Game theory warfare succeeds in plain sight. To betray, one must first befriend. To defraud, one must create a relationship based on trust. The relationship itself induced us to freely embrace the very forces that now jeopardize our freedom—from the inside out.

That’s why such deceit can only proceed in plain sight. And can only survive through a committed relationship—an “unbreakable bond” that the target freely chooses.

The challenge for Israel has suddenly turned deadly serious. Its trans-generational duplicity has become transparent not only to U.S. officials but also to a long-deceived American public. The Zionist state teeters on the brink of losing not only U.S. support but also its legitimacy as a state.

The U.S. Military vs. Zionism

Here’s the Big Question: what happens when the U.S. military grasps how their senior officers were deceived to wage war in Iraq? Obliged by a sworn oath to defend the nation from all enemies—both foreign and domestic—what conduct accompanies that oath of office?

From Tel Aviv’s perspective, what happens to Israel’s credibility as the “Jewish state” as this duplicity becomes transparent to the broader Jewish community? What happens when Jews grasp that they too were deceived? What conduct accompanies that realization?

Like many naïve Americans, naive Jews believed their interests were aligned with Israel. Yet since well before its founding Zionists consistently advanced what the Joint Chiefs in 1948 portrayed as “fanatical concepts.” Those concepts include efforts—still ongoing—to exert what the Pentagon then described as “military and economic hegemony over the entire Middle East.”

That assessment remains accurate. Thus the need for a U.S.-Israeli “bond” founded on deception. With applied game theory duplicity, our military could be induced to wage Zionist wars.

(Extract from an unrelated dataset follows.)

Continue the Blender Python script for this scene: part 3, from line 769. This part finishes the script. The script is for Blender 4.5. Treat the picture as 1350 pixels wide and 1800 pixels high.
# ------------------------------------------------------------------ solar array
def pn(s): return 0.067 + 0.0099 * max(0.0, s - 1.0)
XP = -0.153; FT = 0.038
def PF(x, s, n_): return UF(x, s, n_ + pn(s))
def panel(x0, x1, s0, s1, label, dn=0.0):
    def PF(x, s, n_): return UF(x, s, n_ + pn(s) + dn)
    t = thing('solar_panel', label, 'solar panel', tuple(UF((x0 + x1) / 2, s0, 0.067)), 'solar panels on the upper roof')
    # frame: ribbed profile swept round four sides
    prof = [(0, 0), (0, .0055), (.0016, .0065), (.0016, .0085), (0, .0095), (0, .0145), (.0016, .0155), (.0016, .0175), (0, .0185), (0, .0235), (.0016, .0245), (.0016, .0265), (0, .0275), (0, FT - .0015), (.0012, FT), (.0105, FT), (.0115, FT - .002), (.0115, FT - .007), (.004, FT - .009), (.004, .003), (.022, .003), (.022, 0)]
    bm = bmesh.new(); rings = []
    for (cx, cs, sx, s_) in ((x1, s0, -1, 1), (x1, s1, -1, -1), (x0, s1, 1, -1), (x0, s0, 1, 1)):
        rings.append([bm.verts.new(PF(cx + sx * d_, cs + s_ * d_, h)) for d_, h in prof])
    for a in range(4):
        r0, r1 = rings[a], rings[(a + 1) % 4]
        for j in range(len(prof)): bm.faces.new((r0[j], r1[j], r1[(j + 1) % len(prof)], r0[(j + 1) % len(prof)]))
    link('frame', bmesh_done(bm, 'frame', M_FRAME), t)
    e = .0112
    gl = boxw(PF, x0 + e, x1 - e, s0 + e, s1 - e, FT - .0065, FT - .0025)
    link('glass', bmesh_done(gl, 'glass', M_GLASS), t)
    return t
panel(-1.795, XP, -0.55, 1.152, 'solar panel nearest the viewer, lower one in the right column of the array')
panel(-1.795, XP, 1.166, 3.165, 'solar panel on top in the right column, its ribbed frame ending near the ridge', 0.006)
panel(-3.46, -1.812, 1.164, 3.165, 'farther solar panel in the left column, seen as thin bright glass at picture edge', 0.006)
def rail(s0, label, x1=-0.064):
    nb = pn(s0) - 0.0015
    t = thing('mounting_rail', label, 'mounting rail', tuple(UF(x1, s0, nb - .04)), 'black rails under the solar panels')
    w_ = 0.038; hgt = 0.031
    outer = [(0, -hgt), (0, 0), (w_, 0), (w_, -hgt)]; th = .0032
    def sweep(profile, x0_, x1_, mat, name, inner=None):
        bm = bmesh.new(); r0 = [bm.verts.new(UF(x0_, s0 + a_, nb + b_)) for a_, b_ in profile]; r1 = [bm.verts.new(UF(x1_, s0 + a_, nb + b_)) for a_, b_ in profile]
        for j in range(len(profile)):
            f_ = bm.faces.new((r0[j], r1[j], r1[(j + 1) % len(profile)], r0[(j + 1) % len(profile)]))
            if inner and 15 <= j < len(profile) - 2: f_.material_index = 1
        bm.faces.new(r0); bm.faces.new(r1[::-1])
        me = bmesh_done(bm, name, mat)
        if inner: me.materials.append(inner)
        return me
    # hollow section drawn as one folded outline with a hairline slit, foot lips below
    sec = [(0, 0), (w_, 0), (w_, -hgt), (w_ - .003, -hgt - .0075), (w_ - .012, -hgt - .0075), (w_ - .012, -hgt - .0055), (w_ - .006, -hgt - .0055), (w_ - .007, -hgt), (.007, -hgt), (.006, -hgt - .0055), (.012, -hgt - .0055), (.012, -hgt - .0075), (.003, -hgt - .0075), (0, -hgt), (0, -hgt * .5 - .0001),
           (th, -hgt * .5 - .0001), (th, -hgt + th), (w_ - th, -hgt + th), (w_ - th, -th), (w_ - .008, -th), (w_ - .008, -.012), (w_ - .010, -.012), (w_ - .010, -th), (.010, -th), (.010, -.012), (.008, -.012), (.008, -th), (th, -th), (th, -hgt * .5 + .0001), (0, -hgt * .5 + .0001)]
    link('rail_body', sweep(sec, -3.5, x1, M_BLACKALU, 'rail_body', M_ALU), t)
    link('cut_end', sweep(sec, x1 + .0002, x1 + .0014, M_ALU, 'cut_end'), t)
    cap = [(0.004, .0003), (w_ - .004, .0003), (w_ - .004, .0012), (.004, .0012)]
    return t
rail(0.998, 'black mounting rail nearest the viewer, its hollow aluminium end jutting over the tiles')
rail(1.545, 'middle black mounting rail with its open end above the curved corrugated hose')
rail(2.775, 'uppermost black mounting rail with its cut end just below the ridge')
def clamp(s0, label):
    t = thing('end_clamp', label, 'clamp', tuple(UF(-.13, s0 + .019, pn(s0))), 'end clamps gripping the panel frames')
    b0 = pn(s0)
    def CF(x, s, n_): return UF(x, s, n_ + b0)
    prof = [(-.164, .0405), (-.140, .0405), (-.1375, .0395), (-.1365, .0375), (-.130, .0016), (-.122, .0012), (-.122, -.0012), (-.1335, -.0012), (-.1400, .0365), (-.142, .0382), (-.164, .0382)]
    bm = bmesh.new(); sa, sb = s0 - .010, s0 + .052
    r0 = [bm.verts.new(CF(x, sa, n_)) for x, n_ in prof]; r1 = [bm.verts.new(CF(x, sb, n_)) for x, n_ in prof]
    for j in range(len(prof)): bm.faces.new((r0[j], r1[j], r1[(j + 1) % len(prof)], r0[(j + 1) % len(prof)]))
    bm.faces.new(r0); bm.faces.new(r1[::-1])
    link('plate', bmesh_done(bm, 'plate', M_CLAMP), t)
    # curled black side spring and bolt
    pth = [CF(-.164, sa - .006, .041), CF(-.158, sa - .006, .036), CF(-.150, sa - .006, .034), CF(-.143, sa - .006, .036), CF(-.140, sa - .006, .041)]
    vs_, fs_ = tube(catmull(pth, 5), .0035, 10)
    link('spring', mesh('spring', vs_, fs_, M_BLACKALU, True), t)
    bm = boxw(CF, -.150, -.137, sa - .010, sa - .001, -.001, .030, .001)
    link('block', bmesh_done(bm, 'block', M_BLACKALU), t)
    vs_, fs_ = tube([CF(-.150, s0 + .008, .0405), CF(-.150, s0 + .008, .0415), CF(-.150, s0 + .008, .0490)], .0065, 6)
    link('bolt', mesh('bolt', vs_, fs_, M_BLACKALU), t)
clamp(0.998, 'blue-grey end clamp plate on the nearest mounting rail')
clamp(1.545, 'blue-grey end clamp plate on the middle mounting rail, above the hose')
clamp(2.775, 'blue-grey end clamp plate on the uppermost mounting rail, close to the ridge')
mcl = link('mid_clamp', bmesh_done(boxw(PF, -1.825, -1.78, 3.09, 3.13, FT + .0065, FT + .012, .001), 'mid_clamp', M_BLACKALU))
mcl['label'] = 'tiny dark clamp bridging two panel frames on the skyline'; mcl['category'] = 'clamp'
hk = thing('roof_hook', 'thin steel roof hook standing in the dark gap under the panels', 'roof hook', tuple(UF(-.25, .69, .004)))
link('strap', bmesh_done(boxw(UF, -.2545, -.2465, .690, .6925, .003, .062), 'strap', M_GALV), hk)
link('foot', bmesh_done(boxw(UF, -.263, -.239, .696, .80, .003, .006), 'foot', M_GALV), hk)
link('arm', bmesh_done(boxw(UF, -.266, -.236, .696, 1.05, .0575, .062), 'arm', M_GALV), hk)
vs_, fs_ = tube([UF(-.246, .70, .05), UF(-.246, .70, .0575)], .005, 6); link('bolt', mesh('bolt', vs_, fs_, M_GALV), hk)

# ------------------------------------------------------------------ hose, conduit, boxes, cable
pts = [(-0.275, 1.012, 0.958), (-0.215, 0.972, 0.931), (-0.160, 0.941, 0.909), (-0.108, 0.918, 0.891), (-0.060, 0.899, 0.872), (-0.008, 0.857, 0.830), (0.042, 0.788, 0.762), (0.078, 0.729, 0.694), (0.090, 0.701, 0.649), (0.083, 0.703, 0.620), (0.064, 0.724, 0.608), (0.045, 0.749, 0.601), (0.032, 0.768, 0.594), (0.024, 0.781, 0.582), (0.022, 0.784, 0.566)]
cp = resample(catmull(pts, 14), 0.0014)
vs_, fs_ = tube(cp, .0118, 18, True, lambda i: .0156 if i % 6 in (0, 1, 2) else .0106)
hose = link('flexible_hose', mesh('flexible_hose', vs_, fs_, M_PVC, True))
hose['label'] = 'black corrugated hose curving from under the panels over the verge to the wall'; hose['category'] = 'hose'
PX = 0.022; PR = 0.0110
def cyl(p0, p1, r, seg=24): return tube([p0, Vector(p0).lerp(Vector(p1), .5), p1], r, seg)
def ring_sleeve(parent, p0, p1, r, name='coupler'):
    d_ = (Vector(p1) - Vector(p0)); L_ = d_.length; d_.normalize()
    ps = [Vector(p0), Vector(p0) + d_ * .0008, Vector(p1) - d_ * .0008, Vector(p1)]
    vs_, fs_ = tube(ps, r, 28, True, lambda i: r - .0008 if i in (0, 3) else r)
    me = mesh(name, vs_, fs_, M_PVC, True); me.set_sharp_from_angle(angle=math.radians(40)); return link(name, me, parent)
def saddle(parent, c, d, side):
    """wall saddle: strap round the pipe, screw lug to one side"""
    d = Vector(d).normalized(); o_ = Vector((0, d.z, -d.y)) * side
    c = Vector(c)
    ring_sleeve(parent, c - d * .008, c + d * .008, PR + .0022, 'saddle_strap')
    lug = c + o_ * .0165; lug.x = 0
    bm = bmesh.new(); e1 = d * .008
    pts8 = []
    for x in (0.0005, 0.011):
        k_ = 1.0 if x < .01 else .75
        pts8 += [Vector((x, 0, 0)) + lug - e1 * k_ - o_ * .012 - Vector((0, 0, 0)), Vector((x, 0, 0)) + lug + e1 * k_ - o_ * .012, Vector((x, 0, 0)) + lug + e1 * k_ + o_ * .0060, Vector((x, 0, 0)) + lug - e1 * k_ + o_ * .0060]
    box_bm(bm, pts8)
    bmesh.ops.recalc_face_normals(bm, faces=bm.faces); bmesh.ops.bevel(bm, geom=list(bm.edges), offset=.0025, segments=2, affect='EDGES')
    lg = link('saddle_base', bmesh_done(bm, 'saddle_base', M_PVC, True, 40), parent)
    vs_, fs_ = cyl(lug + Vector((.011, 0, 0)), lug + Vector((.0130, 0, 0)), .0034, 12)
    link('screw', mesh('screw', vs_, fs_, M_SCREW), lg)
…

What happens when U.S. military leaders realize that the people in their command were put in harm’s way pursue the fanatical concepts of religious extremists?

Who then does their oath of office require them to obey in the chain of command?

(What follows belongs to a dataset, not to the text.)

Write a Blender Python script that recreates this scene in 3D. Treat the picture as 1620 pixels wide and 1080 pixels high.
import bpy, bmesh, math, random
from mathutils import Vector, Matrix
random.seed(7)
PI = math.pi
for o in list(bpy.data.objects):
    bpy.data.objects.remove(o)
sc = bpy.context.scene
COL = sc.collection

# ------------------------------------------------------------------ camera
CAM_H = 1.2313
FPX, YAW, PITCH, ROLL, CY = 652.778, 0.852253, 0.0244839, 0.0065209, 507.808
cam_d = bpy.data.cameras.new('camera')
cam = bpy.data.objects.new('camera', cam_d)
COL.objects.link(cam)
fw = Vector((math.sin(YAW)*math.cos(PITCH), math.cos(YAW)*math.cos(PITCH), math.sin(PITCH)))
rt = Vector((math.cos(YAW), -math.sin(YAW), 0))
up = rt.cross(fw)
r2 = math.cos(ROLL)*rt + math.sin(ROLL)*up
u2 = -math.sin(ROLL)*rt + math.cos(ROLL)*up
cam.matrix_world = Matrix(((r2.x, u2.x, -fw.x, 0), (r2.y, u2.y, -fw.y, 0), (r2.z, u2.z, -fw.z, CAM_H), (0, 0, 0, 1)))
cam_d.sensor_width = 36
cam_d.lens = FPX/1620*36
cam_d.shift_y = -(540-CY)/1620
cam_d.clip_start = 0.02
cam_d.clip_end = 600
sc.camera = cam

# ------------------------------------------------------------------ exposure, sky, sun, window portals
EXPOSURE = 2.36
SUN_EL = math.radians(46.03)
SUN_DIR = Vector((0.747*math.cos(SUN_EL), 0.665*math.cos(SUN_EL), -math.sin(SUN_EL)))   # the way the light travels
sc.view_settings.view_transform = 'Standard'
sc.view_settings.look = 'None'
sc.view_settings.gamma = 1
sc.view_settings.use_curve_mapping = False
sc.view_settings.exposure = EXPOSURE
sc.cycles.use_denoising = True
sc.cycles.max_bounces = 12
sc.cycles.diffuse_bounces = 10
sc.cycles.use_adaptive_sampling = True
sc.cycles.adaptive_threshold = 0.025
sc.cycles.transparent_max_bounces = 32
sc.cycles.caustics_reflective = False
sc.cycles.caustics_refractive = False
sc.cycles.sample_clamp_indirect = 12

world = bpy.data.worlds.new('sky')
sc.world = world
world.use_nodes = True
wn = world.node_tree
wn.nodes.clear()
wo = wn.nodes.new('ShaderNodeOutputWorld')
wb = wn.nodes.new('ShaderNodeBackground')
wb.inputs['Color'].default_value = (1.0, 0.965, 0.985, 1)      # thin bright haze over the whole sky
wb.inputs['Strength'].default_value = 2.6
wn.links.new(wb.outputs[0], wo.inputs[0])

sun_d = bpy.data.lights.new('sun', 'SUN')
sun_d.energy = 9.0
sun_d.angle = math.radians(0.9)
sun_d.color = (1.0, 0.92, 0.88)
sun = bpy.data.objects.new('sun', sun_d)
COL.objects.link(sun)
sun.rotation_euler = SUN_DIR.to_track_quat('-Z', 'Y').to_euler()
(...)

Who then becomes the enemy?

Zionist fanatics duped commander-in-chief Harry Truman into extending to them the nation state status that Israeli operatives have since deployed to catalyze serial conflicts in plain sight. That duplicity includes waging war on the very nation that enabled this deceit.

The perception of nation state legitimacy was critical to the game theory-enabled warfare that can now be drawn to a close.

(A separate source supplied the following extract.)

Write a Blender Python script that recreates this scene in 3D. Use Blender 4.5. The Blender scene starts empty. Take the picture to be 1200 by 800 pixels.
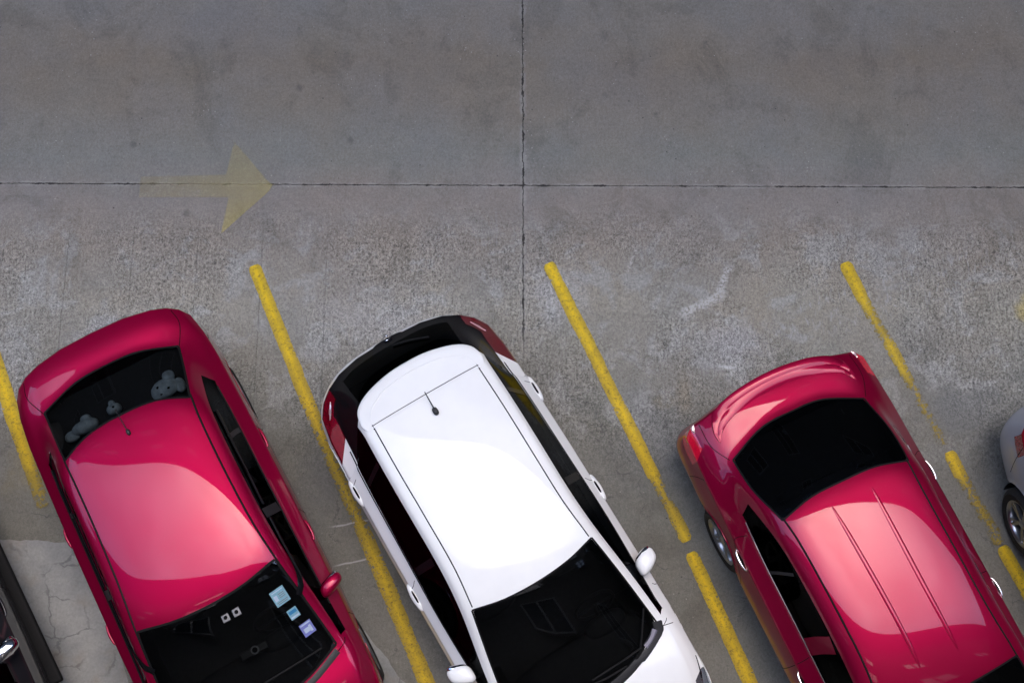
import bpy, bmesh, math, random
from mathutils import Vector, Matrix
from mathutils.bvhtree import BVHTree

random.seed(7)
R = math.radians
sc = bpy.context.scene
C = sc.collection

# ------------------------------------------------------------------ camera
CAM_H = 12.1
FPX = 1550.0
cam_d = bpy.data.cameras.new('camera')
cam = bpy.data.objects.new('camera', cam_d)
C.objects.link(cam)
cam.location = (0, 0, CAM_H)
cam.rotation_euler = (math.atan(1.89e-4 * FPX), 0, 0)
cam_d.sensor_width = 36.0
cam_d.lens = FPX / 1200.0 * 36.0
cam_d.clip_start = 0.1
cam_d.clip_end = 3000
sc.camera = cam

# ------------------------------------------------------------------ sky + sun (overcast)
SUN_EL, SUN_AZ = R(74), R(20)            # azimuth measured from +Y towards +X
w = bpy.data.worlds.new("World")
sc.world = w
w.use_nodes = True
nt = w.node_tree
for n in list(nt.nodes): nt.nodes.remove(n)
sky = nt.nodes.new('ShaderNodeTexSky'); sky.sky_type = 'NISHITA'; sky.sun_disc = False
sky.sun_elevation = SUN_EL; sky.sun_rotation = SUN_AZ
sky.air_density = 1.0; sky.dust_density = 2.0; sky.ozone_density = 1.0
hs = nt.nodes.new('ShaderNodeHueSaturation'); hs.inputs['Saturation'].default_value = 1.3
hs.inputs['Value'].default_value = 1.0
tcw = nt.nodes.new('ShaderNodeTexCoord')
cn = nt.nodes.new('ShaderNodeTexNoise'); cn.inputs['Scale'].default_value = 3.2; cn.inputs['Detail'].default_value = 5; cn.inputs['Roughness'].default_value = 0.5
cr = nt.nodes.new('ShaderNodeMapRange')
cr.inputs['From Min'].default_value = 0.3; cr.inputs['From Max'].default_value = 0.7
cr.inputs['To Min'].default_value = 0.6; cr.inputs['To Max'].default_value = 1.5
mm = nt.nodes.new('ShaderNodeMix'); mm.data_type = 'RGBA'; mm.blend_type = 'MULTIPLY'; mm.inputs[0].default_value = 1.0
bg = nt.nodes.new('ShaderNodeBackground'); bg.inputs['Strength'].default_value = 0.15
ow = nt.nodes.new('ShaderNodeOutputWorld')
nt.links.new(tcw.outputs['Generated'], cn.inputs['Vector'])
nt.links.new(cn.outputs[0], cr.inputs[0])
nt.links.new(sky.outputs[0], hs.inputs['Color'])
nt.links.new(hs.outputs[0], mm.inputs[6])
nt.links.new(cr.outputs[0], mm.inputs[7])
nt.links.new(mm.outputs[2], bg.inputs['Color'])
nt.links.new(bg.outputs[0], ow.inputs['Surface'])

sun_d = bpy.data.lights.new('sun', 'SUN')
sun_d.energy = 0.5
sun_d.angle = R(130)
sun_d.color = (1.0, 0.99, 0.99)
sun = bpy.data.objects.new('sun', sun_d)
C.objects.link(sun)
sd_ = Vector((math.sin(SUN_AZ) * math.cos(SUN_EL), math.cos(SUN_AZ) * math.cos(SUN_EL), math.sin(SUN_EL)))
sun.rotation_euler = sd_.to_track_quat('Z', 'Y').to_euler()
sun.location = (0, 10, 40)

sc.view_settings.view_transform = 'Standard'
sc.view_settings.look = 'None'
sc.view_settings.gamma = 1.0
sc.view_settings.exposure = 2.26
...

For those long deceived by this sophisticated treachery, it is difficult to imagine that such a devious mindset can survive in the Age of Transparency. In truth, it cannot.

Ensuring the earliest possible end to this treachery is the goal of these analyses: to sound the death knell for a trans-generational enterprise that never merited recognized as a state.

Israel has no place in a community of nations committed to the rule of law. Only an enemy within would suggest an “unbreakable bond” that undermines our national security. Though this form of treason remains ongoing, the forces are now coalescing to expose it and drive it out.